Water, water everywhere

IETG's associate director for water technology, Jim Grandison, discusses the Water Framework Directive and the impact it will have on how manufacturers in the UK operate

The Institute of Civil Engineers has described the Water Framework Directive (WFD) as “the biggest thing since the Roman aqueducts”. DEFRA has made it clear that it is the “most substantial piece of European Commission water legislation to date”. But what is it?

The WFD is a legislative framework to protect and improve the quality of all water resources – rivers, lakes, groundwater, transitional and coastal waters – within the European Union. December 2003 was the deadline by which Member States had to incorporate the WFD into national legislation, and while most have achieved this, a few will be several months late. The ten new Member States are expected to enforce the directive by the date of their accession in May.

Further steps are also needed to achieve “good” water quality – as defined by reference to the ecological and chemical status of waters – by the year 2015 at the latest.

How will the WFD affect UK manufacturing?

Within the WFD legislation, various objectives have been established to protect the wider water environment from pollution, especially from dangerous substances – much of which can be attributed to the UK’s manufacturing industry.

Although the legislation has just come into effect, it has been reported that a vast number of civil engineers in the UK have no understanding of the WFD’s implications. Under the monitoring part of the new legislation, surface water will be classified according to chemical and ecological status.

Chemical status will determine if the concentration of certain pollutants will exceed standards that have been set up for that particular water body at European Community level. Industry will have to be very aware of the levels set for local waters.

Objectives have also been established to reduce discharges and emissions and to promote the sustainable use of water resources. These measures will have a major financial implication for UK manufacturing.

Not only will it to have to comply with the legislation created by the Integrated Pollution Prevention and Control regime, it will also need to adhere to WFD objectives aimed specifically at improving the status of our water environment.

Early beginnings

Over the years, there has been a variety of legislation aimed at preventing and controlling pollution from industry. Early European legislation first set standards for rivers and lakes back in 1975, culminating in 1980 in the setting of binding quality targets for drinking water. It also included quality objective legislation on fishing waters, shellfish grounds, bathing waters and groundwaters via the Dangerous Substances Directive.

Subsequent legislation designed to address pollution from urban wastewater and agriculture culminated in the Urban Waste Water Treatment Directive in 1991; with the Directive for Integrated Pollution and Prevention Control (IPPC), adopted in 1996 to address pollution from large industrial installations.

What current legislation is covered by the WFD?

The directive will encompass the following: the Bathing Water Directive, IPPC, Nitrate Directive, Habitat Directive, Drinking Water Directive and the Urban Wastewater Directive. However, it also replaces the Dangerous Substances Directive, Groundwater Directive, Surface Water Directive, Fresh Fish Water Directive and the Shell Fish Water Directive.

Delivering the Water Framework Directive

The directive takes a combined approach to pollution control, establishing water quality objectives for water bodies and setting emission limit values for pollutants on which to base pollution control mechanisms.

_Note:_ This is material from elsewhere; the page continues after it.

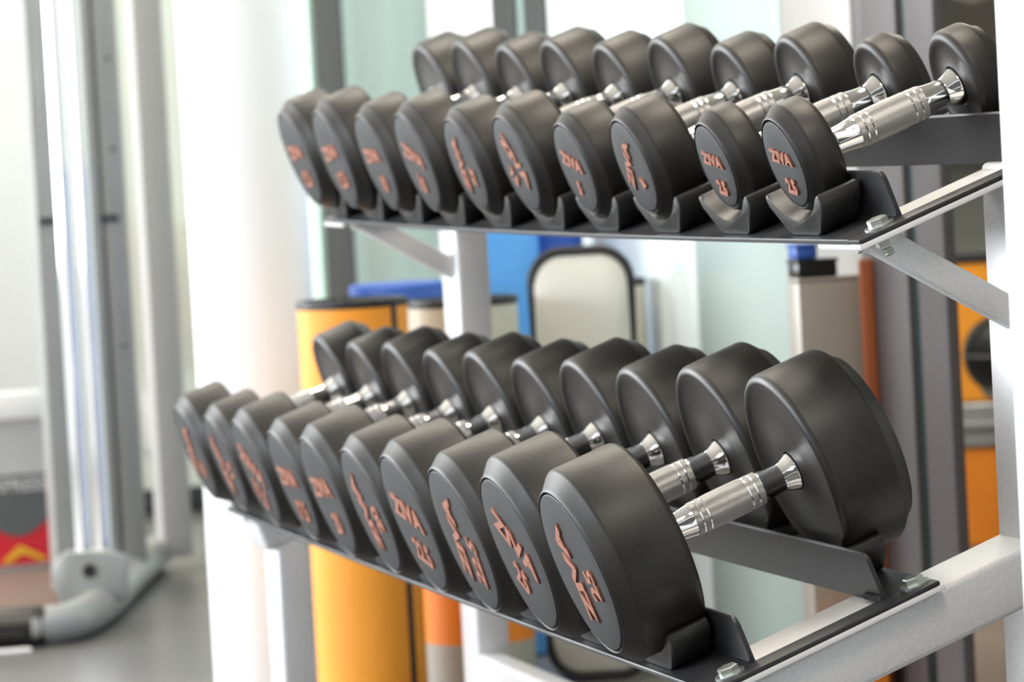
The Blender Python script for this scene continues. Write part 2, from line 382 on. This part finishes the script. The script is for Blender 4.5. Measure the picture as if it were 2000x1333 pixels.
def nut(s, x, v, n0, r=0.0095, h=0.008):
    bm = lathe([(0, n0 - h), (r - 0.001, n0 - h), (r, n0 - h + 0.001), (r, n0), (0, n0)], 'Z', 6)
    bm.transform(Matrix.Translation(P(s, x, v, 0)) @ Matrix.Rotation(TH, 4, 'X')); return bm
# saddle: outline in x-n, extruded along v
def saddle_outline():
    R = 0.0932; pts = []; hw = 0.060
    a0 = math.asin(hw / R); N = 22
    for k in range(N + 1):
        a = -a0 + 2 * a0 * k / N; pts.append((R * math.sin(a), T0 - 0.0003 + R - R * math.cos(a)))
    top = pts[-1][1]
    right = [(0.0625, top + 0.0022), (0.0660, top + 0.0030), (0.0695, top + 0.0016), (0.0708, top - 0.0025), (0.0690, top - 0.010), (0.0400, 0.004), (0.036, 0.0012), (0.031, 0.0003)]
    left = [(-x, n) for x, n in right[::-1]]
    return pts + right + left
def saddle_bm(v0, v1):
    out = saddle_outline()
    bm = prism(out, lambda a, b, d: (a, d, b), v0, v1)
    ed = [e for e in bm.edges if abs(e.verts[0].co.y - e.verts[1].co.y) < 1e-6]
    bevel(bm, 0.0022, 2, ed); return bm
sF = obj('saddle', saddle_bm(0.007, 0.0465), SADDLE, angle=40); sR = obj('saddle', saddle_bm(0.186, 0.2225), SADDLE, angle=40)
first = {id(sF): True, id(sR): True}
for s, xs in (('b', XB), ('t', XT)):
    for x in xs:
        for src in (sF, sR):
            if first[id(src)]: o = src; first[id(src)] = False
            else: o = src.copy(); C.objects.link(o)
            o.parent = rack; o.location = P(s, x, 0, 0); o.rotation_euler = (TH, 0, 0)
for s in ('b', 't'):
    obj('shelf_angle', sweep_x(s, Lfront(0.0, 0.0545, HUP), XL + 0.03, -0.028), ANGLE, rack, angle=30)
    obj('shelf_angle', sweep_x(s, Lrear(0.1795, 0.2245, HUP), XL + 0.03, -0.028), ANGLE, rack, angle=30)
    for x0, x1 in ((-0.030, 0.0), (XL, XL + 0.030)):
        obj('end_bar', boxP(s, x0, x1, 0.0, 0.2245, -TF, 0.0, 0.0012), ANGLE, rack)
    for x0, x1 in ((-0.105, 0.0), (XL, XL + 0.105)):
        obj('mounting_plate', boxP(s, x0, x1, -0.001, 0.2245 if s == 't' else 0.228, -TF - 0.0056, -TF - 0.0004, 0.0012), WHITEP, rack)
    for x in (-0.035, XL + 0.035):
        for v in (0.030, 0.205):
            vv = v if s == 't' else (0.028 if v < .1 else 0.210)
            xx = x + (0.012 if x > -1 else -0.012)
            b = obj('hex_bolt', hexbolt(s, xx, vv, 0.0), ZINC, rack, angle=20)
            obj('bolt_thread', thread(s, xx, vv, -0.0096, -0.027), ZINC, b, angle=20)
            obj('nut', nut(s, xx, vv, -0.0100), ZINC, b, angle=20)
    if s == 't':
        for x in (-0.085,): obj('bolt_thread', thread(s, x, 0.028, -0.0096, -0.024), ZINC, rack, angle=20)
for s in ('b', 't'):
    wb = bmesh.new()
    for k in range(9):
        b0 = bmesh.new(); bmesh.ops.create_icosphere(b0, subdivisions=1, radius=0.0036); shift(b0, P(s, -0.062 + 0.0042 * k, 0.1775 + 0.0008 * (k % 2), 0.0005)); wb = join(wb, b0)
    obj('weld_bead', wb, ANGLE, rack)
# bottom side beams, posts, front legs, struts
def tube_box(x0, x1, y0, y1, z0, z1): return box(x0, x1, y0, y1, z0, z1, 0.006, 3)
for x0, x1 in ((-0.098, -0.016), (XL + 0.016, XL + 0.098)):
    obj('side_beam', boxP('b', x0 - .002, x1 + .002, 0.012, 0.338, -TF - 0.0560, -TF - 0.0058, 0.006, 3), SILVER, rack)
    obj('rear_post', tube_box(x0, x1, 0.306, 0.351, 0.001, ORG['t'].z + 0.058), SILVER, rack)
    obj('front_leg', tube_box(x0, x1, 0.044, 0.089, 0.001, 0.328), SILVER, rack)
    obj('foot_bar', tube_box(x0 - .003, x1 + .003, -0.05, 0.45, 0.0005, 0.045), SILVER, rack)
    xm = (x0 + x1) / 2 + 0.012
    a = P('t', xm, 0.030, -0.012); b = Vector((xm, 0.315, ORG['t'].z - 0.078))
    d = (b - a).normalized(); e = Vector((1, 0, 0)); u = d.cross(e).normalized(); hw = 0.0125
    bm = bmesh.new(); ring = []
    for q in (a - d * 0.004, b): ring.append([bm.verts.new(q + e * hw * i + u * hw * j) for i, j in ((-1, -1), (1, -1), (1, 1), (-1, 1))])
    for k in range(4): bm.faces.new((ring[0][k], ring[0][(k + 1) % 4], ring[1][(k + 1) % 4], ring[1][k]))
    bm.faces.new(ring[0]); bm.faces.new(ring[1][::-1]); bevel(bm, 0.003, 2)
    obj('diagonal_strut', bm, SILVER, rack)
obj('rear_crossbar', tube_box(XL + 0.098, -0.098, 0.305, 0.340, 0.10, 0.15), SILVER, rack)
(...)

Providing both the Environment Agency and industry with the data necessary to facilitate effective implementation plans to meet the WFD represents a huge task for all stakeholders. The areas covered include:

River basin management plans

The WFD stipulates that waters are managed by river basin – the natural geographical or hydrological unit – instead of by administrative or political boundaries, as presently occurs within many EU countries. This management process must be supported by River Basin Management Plans (RBMP) to include an assessment of the impact of human activity on receiving waters.

Identification of point and diffuse pollution sources

As part of any impact assessments conducted within the UK, the directive requires that estimates and significant point and diffuse pollution sources from urban, agricultural and industrial sources are identified. Addressing point sources alone will not be sufficient to fulfil the desired levels for high water quality.

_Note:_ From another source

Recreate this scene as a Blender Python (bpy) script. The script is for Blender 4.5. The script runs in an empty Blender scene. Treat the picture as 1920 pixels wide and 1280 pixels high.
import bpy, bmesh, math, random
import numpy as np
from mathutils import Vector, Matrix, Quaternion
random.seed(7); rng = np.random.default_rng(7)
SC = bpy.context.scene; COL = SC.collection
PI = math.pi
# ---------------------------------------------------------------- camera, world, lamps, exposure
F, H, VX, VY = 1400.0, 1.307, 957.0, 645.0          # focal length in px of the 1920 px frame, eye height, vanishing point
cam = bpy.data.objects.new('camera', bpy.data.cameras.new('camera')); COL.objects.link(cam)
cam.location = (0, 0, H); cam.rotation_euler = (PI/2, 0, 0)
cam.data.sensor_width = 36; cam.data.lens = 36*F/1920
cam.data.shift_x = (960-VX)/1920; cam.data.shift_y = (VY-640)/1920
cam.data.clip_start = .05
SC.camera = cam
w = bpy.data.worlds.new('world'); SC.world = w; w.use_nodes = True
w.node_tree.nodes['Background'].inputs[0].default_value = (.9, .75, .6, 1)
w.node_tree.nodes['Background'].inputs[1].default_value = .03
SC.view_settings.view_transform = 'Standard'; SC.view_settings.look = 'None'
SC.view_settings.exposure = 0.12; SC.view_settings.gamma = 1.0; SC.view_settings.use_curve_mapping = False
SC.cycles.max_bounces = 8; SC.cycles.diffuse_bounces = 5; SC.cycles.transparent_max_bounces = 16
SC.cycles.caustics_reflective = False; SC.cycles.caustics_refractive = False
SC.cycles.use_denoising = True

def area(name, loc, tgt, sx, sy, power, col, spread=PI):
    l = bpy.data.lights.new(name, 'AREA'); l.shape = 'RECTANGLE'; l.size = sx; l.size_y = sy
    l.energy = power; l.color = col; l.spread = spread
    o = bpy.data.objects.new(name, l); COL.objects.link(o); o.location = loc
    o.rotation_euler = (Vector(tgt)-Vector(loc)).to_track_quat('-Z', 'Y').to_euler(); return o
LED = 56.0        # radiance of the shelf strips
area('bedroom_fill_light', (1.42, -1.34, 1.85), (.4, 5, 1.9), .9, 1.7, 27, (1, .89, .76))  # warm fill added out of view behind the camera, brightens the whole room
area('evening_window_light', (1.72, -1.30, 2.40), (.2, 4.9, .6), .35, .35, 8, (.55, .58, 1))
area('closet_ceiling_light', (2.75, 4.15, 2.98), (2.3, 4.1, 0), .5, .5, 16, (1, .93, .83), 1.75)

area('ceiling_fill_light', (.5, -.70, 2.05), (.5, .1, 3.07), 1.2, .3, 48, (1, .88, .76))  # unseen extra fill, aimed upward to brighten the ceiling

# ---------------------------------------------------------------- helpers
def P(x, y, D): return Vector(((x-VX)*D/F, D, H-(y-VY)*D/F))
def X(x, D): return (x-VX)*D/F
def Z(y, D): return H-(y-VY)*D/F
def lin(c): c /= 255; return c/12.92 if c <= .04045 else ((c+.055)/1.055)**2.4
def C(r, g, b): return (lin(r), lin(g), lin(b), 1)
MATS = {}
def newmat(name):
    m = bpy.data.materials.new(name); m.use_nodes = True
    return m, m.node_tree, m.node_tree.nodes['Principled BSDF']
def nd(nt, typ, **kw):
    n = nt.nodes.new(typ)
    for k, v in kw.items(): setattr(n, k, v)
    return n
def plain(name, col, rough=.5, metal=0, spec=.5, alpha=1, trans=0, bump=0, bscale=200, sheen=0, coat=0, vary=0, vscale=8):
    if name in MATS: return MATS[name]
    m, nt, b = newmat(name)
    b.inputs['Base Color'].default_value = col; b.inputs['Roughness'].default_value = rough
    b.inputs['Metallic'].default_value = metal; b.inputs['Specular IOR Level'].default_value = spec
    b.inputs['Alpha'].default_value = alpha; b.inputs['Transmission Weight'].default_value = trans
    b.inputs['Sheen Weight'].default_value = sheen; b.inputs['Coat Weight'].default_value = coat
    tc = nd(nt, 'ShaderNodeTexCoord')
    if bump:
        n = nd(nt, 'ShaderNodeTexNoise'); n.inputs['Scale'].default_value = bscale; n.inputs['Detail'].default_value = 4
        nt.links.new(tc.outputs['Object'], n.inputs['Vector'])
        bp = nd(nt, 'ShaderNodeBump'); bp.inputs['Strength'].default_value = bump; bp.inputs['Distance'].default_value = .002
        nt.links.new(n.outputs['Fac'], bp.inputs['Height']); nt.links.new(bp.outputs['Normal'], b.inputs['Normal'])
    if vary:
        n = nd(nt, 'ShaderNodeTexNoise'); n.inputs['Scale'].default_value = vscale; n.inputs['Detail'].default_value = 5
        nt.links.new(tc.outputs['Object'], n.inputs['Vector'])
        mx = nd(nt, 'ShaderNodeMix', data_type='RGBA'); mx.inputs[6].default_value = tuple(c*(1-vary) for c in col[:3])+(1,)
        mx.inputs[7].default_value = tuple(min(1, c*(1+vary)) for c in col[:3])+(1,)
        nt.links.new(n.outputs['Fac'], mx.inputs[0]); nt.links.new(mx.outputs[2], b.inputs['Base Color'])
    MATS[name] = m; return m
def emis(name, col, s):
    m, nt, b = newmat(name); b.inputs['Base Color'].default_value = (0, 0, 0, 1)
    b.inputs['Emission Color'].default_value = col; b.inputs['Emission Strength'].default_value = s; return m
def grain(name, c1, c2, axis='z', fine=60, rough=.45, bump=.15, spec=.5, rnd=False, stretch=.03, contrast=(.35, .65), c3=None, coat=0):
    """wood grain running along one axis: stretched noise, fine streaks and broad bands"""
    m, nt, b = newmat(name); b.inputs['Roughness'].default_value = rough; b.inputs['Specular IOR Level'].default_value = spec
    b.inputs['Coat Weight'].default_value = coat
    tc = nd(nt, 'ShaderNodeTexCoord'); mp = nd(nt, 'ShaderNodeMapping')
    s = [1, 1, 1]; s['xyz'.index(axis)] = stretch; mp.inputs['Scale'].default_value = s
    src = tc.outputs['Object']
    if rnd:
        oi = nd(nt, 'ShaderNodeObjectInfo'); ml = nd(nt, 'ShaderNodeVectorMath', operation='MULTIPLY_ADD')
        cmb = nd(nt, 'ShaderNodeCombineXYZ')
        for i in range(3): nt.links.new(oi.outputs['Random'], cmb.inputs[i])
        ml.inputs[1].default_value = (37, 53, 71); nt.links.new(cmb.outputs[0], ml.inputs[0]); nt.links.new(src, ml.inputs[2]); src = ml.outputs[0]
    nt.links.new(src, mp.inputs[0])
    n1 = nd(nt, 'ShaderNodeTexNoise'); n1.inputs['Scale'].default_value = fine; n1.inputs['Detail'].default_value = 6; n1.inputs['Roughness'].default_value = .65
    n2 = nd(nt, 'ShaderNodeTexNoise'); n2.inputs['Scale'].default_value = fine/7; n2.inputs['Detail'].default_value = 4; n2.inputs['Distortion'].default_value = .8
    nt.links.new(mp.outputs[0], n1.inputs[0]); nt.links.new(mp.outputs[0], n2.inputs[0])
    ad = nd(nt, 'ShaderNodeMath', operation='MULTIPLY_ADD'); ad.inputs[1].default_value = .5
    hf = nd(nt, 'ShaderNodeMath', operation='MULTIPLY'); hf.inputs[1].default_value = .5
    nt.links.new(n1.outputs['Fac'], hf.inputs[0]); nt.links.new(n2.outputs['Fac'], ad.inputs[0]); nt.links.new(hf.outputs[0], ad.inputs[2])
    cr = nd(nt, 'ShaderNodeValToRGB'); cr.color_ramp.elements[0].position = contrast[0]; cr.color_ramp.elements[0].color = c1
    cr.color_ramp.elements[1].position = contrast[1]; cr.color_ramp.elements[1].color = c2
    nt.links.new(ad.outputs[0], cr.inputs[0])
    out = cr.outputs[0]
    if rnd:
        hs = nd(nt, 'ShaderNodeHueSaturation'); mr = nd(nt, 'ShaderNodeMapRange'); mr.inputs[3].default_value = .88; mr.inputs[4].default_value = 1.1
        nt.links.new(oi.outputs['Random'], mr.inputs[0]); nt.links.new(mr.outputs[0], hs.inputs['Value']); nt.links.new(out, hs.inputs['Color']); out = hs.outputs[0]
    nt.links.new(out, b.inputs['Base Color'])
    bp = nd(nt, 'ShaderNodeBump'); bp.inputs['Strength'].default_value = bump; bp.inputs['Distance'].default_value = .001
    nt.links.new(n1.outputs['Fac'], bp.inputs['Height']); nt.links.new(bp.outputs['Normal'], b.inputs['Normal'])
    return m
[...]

It goes without saying that this principal is relatively easy to administer in the case of point source pollution, but it will be increasingly difficult to identify the polluter in the case of diffuse pollution.

Administering the rules

The legal elements of the directive will be the responsibility of DEFRA, but the Environment Agency will administer the rules. A question mark centres around one of the
environmental principles of the directive – achieving and maintaining “good water status”. At this stage it is open to debate just what is meant by “good”.
Effective monitoring programmes are going to have to be established, co-ordinated and maintained by the Agency. Individual industrial companies may also have to take responsibility for implementing their own programmes.

The costs for industry

Uncertainty surrounds the cost implications of the WFD. Various bodies have estimated the cost of implementing the directive at £2-16bn; industry within the UK may have to contribute up to £1.2bn. Environmental and social costs are going to be recovered using the polluter pays principal.

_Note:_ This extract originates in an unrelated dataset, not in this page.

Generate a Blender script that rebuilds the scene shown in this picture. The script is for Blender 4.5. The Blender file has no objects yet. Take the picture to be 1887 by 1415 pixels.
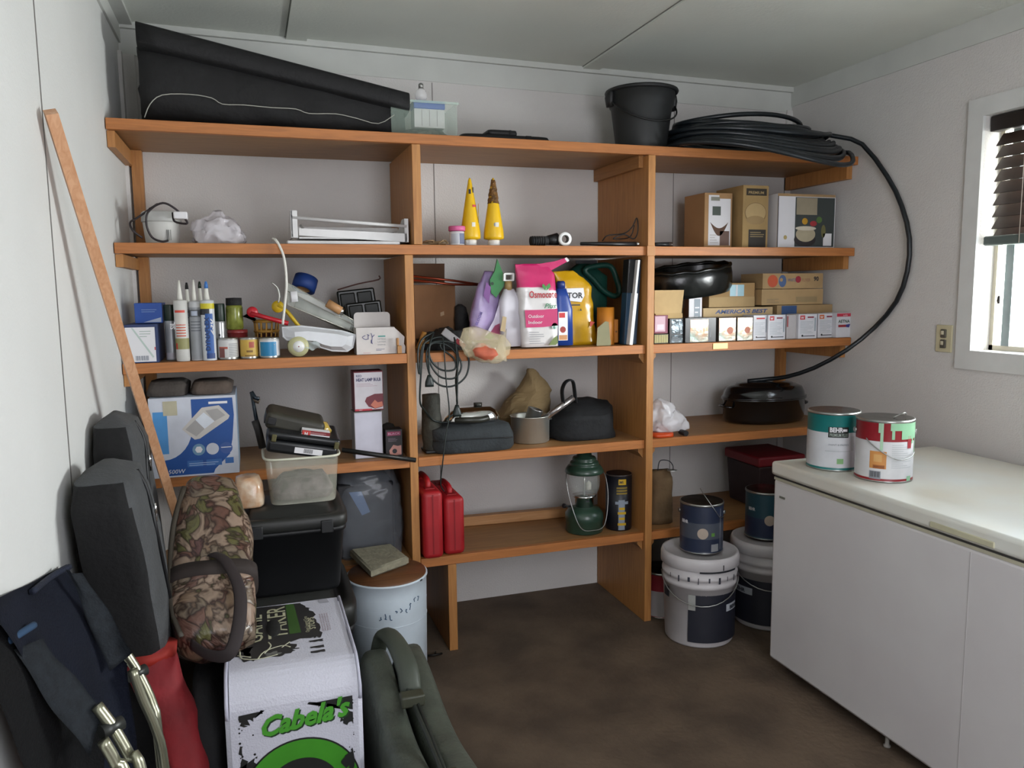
import bpy, bmesh, math, random
from mathutils import Vector, Matrix, Euler, noise
random.seed(7)
SC = bpy.context.scene
COL = SC.collection

# ---------------------------------------------------------------- camera
CX, CY, CZ, YAW, PITCH, ROLL, FPX = -.5574, -2.7538, 1.3461, -.32062, -.11929, -.01104, 1453.4
def cam_axes():
    cy, sy, cp, sp = math.cos(YAW), math.sin(YAW), math.cos(PITCH), math.sin(PITCH)
    f = Vector((-sy*cp, cy*cp, sp)); r = Vector((cy, sy, 0)); u = r.cross(f)
    c, s = math.cos(ROLL), math.sin(ROLL)
    return r*c + u*s, u*c - r*s, f
RR, UU, FF = cam_axes()
cd = bpy.data.cameras.new('camera'); cam = bpy.data.objects.new('camera', cd); COL.objects.link(cam)
cd.sensor_width = 36; cd.lens = FPX/1887*36; cd.clip_start = .02
m = Matrix((RR, UU, -FF)).transposed().to_4x4(); m.translation = (CX, CY, CZ)
cam.matrix_world = m; SC.camera = cam
def _ray(px, py): return FF*FPX + RR*(px-943.5) - UU*(py-707.5)
def at(px, py, Y):                      # measured point of the photo on the vertical plane y=Y -> (x, z)
    d = _ray(px, py); t = (Y-CY)/d.y; return CX+d.x*t, CZ+d.z*t
def onz(px, py, Z=0):
    d = _ray(px, py); t = (Z-CZ)/d.z; return CX+d.x*t, CY+d.y*t
def onx(px, py, X):
    d = _ray(px, py); t = (X-CX)/d.x; return CY+d.y*t, CZ+d.z*t

# ---------------------------------------------------------------- light
w = bpy.data.worlds.new('daylight'); SC.world = w; w.use_nodes = True
bg = w.node_tree.nodes['Background']; bg.inputs[0].default_value = (.80, .90, 1.0, 1); bg.inputs[1].default_value = 5.0
SC.view_settings.view_transform = 'Standard'; SC.view_settings.look = 'None'
SC.view_settings.gamma = 1; SC.view_settings.use_curve_mapping = False
SC.view_settings.exposure = 0.32
def portal(name, loc, rot, sx, sy):
    l = bpy.data.lights.new(name, 'AREA'); l.shape = 'RECTANGLE'; l.size = sx; l.size_y = sy
    l.cycles.is_portal = True
    o = bpy.data.objects.new(name, l); COL.objects.link(o); o.location = loc; o.rotation_euler = rot
    return o
def area(name, loc, rot, sx, sy, power, col):
    l = bpy.data.lights.new(name, 'AREA'); l.shape = 'RECTANGLE'; l.size = sx; l.size_y = sy
    l.energy = power; l.color = col
    o = bpy.data.objects.new(name, l); COL.objects.link(o); o.location = loc; o.rotation_euler = rot
    return o
PI = math.pi
WY0, WY1, WZ0, WZ1 = -1.75, -.599, 1.111, 1.925      # window opening in the right wall
area('window_daylight', (3.4, -1.75, 1.32), (0, PI/2, 0), 1.3, 3.6, 500, (.96, .99, .97))
area('doorway_standin', (.3, -3.40, 1.40), (PI/2, 0, 0), 1.0, 1.7, 30, (.92, .93, 1.0))  # soft lamp added inside the closed front wall, stands in for open doorway

# ---------------------------------------------------------------- materials
def lin(c):
    if isinstance(c, str): c = tuple(int(c[i:i+2], 16) for i in (0, 2, 4))
    return tuple((v/255/12.92 if v/255 <= .04045 else ((v/255+.055)/1.055)**2.4) for v in c[:3]) + (1,)
MC = {}
def mat(col, rough=.6, metal=0, noise_amt=.06, scale=12, bump=0, bscale=60, col2=None, name=None, coat=0, spec=None):
    key = (col, rough, metal, noise_amt, scale, bump, bscale, col2, coat, spec)
    if key in MC: return MC[key]
    m = bpy.data.materials.new(name or 'surface'); m.use_nodes = True; MC[key] = m
    nt = m.node_tree; P = nt.nodes['Principled BSDF']; L = nt.links.new
    P.inputs['Roughness'].default_value = rough; P.inputs['Metallic'].default_value = metal
    if coat: P.inputs['Coat Weight'].default_value = coat; P.inputs['Coat Roughness'].default_value = .15
    if spec is not None: P.inputs['Specular IOR Level'].default_value = spec
    tc = nt.nodes.new('ShaderNodeTexCoord'); a = lin(col)
    b = lin(col2) if col2 else tuple(v*(1-noise_amt*2.2) for v in a[:3]) + (1,)
    n = nt.nodes.new('ShaderNodeTexNoise'); n.inputs['Scale'].default_value = scale; n.inputs['Detail'].default_value = 4
    L(tc.outputs['Object'], n.inputs['Vector'])
    r = nt.nodes.new('ShaderNodeValToRGB'); r.color_ramp.elements[0].position = .38; r.color_ramp.elements[1].position = .66
    r.color_ramp.elements[0].color = a; r.color_ramp.elements[1].color = b
    L(n.outputs['Fac'], r.inputs['Fac']); L(r.outputs['Color'], P.inputs['Base Color'])
    if bump:
        n2 = nt.nodes.new('ShaderNodeTexNoise'); n2.inputs['Scale'].default_value = bscale; n2.inputs['Detail'].default_value = 3
        L(tc.outputs['Object'], n2.inputs['Vector'])
        bp = nt.nodes.new('ShaderNodeBump'); bp.inputs['Strength'].default_value = bump; bp.inputs['Distance'].default_value = .01
        L(n2.outputs['Fac'], bp.inputs['Height']); L(bp.outputs['Normal'], P.inputs['Normal'])
    return m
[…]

While progress has been made on water protection over the years, much effort is still required to get them clean or to keep them clean. This demand is expressed, not only by the scientific community and other experts, but to an ever increasing extent by citizens and environmental
organisations. UK manufacturers should now take up the challenge of water protection and work towards meeting the WFD for the benefit of all Europe’s citizens and its waters.